▶ Requirements
Copy each line of the material below that includes the string "objects".

▶ Excerpted data
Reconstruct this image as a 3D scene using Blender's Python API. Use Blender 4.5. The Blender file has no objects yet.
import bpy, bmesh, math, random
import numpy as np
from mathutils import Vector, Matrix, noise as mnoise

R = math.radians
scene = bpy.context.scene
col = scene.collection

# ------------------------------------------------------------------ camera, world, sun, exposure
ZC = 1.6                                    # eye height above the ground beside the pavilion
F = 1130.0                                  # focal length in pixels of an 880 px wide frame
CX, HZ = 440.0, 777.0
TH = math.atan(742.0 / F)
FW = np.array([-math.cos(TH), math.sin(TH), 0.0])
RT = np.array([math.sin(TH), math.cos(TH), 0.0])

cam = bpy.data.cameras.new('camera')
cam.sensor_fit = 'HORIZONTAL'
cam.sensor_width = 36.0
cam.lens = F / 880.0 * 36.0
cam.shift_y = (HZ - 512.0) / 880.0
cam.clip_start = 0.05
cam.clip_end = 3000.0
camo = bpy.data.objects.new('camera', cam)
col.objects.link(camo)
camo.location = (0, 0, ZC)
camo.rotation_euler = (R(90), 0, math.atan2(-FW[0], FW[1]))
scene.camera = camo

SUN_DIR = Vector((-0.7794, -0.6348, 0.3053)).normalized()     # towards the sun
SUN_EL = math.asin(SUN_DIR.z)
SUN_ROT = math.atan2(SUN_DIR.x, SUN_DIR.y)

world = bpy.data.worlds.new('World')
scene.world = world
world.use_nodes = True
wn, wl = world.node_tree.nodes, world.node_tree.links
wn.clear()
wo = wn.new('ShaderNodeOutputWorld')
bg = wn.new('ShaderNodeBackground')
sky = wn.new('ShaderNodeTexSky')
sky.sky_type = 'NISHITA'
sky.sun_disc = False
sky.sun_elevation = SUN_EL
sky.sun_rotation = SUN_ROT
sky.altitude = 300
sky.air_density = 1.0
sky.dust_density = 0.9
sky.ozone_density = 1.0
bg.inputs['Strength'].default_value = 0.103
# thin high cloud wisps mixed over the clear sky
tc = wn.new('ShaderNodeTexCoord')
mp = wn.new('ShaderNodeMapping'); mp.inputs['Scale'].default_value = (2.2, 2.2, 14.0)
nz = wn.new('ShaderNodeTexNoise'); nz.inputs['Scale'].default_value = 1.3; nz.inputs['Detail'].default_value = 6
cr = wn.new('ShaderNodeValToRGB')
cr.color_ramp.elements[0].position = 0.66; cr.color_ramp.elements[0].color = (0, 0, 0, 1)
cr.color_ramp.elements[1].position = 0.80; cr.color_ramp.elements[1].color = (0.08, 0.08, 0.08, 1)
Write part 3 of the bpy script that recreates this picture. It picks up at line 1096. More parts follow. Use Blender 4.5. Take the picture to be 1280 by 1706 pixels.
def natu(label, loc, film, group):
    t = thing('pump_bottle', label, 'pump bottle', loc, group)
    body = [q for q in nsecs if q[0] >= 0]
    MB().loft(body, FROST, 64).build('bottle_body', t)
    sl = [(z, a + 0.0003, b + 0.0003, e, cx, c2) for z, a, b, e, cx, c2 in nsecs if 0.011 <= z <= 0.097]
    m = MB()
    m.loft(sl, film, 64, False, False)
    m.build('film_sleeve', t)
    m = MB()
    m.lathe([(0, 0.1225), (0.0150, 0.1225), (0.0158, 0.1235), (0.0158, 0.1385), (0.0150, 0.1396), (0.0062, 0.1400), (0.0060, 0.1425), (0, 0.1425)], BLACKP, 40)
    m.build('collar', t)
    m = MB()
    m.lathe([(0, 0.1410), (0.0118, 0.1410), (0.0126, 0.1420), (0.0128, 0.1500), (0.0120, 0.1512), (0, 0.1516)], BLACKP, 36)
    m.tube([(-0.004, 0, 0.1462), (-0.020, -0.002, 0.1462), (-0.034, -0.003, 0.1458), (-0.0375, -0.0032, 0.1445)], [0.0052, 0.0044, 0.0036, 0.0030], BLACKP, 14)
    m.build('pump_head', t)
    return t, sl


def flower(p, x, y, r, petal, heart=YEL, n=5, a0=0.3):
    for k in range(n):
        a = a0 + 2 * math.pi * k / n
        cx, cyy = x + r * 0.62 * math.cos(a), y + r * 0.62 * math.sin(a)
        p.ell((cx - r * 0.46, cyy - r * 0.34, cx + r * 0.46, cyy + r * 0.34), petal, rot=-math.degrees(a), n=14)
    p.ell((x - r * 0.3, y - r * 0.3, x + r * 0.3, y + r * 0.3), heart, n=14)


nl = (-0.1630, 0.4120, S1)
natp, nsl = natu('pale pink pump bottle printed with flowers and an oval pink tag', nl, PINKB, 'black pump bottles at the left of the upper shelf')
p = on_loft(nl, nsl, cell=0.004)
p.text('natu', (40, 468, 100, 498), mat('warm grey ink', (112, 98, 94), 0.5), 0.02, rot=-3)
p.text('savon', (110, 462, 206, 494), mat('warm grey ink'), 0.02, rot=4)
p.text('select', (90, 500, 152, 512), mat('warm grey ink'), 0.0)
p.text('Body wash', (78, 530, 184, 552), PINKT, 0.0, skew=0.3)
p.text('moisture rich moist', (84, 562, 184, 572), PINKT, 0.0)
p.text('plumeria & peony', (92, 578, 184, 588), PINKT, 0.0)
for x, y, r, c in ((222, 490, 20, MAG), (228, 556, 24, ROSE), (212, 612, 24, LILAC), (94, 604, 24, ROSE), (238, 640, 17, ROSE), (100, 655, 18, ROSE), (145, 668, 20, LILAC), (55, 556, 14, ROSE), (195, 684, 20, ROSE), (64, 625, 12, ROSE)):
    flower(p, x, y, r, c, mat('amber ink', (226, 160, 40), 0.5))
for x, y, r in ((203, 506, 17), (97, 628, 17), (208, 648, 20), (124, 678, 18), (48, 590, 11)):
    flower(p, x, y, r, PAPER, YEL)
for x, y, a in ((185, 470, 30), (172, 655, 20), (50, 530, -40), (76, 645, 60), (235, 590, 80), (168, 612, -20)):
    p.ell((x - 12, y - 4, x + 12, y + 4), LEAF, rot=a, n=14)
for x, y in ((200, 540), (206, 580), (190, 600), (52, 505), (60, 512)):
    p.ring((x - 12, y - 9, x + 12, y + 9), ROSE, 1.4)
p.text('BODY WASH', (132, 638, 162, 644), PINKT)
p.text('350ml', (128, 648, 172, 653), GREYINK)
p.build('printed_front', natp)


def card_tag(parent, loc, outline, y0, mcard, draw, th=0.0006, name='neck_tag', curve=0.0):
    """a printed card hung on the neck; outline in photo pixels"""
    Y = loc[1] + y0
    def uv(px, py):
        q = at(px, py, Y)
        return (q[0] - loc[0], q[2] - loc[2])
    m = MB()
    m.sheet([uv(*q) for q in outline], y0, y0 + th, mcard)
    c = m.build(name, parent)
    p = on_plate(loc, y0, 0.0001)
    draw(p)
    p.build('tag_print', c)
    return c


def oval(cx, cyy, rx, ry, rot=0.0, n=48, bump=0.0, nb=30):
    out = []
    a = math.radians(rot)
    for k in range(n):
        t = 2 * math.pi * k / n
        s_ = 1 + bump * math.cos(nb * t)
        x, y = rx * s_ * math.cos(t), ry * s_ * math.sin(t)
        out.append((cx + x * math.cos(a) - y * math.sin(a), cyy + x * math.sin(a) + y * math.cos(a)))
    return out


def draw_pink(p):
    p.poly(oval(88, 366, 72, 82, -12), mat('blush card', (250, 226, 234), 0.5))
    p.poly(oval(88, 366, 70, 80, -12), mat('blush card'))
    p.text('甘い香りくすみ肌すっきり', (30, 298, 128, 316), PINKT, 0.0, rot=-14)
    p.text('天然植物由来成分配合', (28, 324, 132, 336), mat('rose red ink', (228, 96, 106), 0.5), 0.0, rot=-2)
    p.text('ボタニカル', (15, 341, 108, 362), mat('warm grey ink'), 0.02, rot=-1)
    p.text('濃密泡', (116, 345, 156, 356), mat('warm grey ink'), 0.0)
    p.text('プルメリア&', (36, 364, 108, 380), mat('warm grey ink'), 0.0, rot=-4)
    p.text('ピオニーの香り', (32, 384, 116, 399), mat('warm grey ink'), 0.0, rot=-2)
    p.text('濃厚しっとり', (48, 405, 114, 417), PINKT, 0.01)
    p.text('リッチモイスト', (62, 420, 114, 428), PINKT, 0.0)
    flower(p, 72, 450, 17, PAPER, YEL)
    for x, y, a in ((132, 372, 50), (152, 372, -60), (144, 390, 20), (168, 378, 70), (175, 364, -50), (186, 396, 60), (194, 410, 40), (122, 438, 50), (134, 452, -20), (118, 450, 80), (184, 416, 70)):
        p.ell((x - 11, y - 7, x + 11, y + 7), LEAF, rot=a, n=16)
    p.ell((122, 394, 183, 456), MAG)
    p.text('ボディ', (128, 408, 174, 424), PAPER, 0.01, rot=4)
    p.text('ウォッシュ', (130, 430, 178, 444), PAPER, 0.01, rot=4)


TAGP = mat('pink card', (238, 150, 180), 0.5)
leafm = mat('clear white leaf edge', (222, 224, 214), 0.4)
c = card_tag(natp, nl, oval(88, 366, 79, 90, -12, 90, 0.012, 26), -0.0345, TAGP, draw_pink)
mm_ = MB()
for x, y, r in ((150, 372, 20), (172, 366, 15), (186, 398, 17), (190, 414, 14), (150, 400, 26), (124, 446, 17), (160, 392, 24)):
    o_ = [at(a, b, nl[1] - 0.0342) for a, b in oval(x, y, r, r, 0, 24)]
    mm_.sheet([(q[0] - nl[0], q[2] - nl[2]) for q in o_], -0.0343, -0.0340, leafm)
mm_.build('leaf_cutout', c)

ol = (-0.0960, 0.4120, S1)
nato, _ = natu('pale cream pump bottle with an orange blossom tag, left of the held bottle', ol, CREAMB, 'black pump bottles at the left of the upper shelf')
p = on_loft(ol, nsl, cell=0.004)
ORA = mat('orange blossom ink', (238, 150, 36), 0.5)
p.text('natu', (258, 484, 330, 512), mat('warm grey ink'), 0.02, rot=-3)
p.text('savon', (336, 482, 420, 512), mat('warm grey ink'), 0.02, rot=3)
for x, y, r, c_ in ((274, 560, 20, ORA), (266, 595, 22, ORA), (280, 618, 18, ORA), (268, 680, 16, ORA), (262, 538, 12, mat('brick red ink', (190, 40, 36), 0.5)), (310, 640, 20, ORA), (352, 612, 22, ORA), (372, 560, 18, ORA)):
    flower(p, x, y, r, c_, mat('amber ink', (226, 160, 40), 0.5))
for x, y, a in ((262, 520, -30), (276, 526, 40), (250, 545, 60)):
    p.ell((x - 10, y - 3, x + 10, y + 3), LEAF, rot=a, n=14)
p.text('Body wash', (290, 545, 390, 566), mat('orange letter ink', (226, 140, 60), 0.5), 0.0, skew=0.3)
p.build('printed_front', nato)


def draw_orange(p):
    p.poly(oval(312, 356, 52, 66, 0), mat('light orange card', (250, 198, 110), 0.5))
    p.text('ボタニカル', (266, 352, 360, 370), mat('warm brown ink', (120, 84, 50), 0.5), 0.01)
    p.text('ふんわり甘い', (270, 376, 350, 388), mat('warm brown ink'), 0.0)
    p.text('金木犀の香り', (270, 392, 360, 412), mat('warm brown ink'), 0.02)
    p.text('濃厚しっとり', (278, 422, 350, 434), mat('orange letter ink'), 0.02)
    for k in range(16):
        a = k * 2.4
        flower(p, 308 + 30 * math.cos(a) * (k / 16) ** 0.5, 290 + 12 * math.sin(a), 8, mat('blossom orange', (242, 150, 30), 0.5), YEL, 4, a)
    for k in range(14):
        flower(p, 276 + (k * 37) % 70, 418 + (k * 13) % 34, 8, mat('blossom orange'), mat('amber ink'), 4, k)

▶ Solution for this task
Reconstruct this image as a 3D scene using Blender's Python API. Use Blender 4.5. The Blender file has no objects yet.
camo = bpy.data.objects.new('camera', cam)
col.objects.link(camo)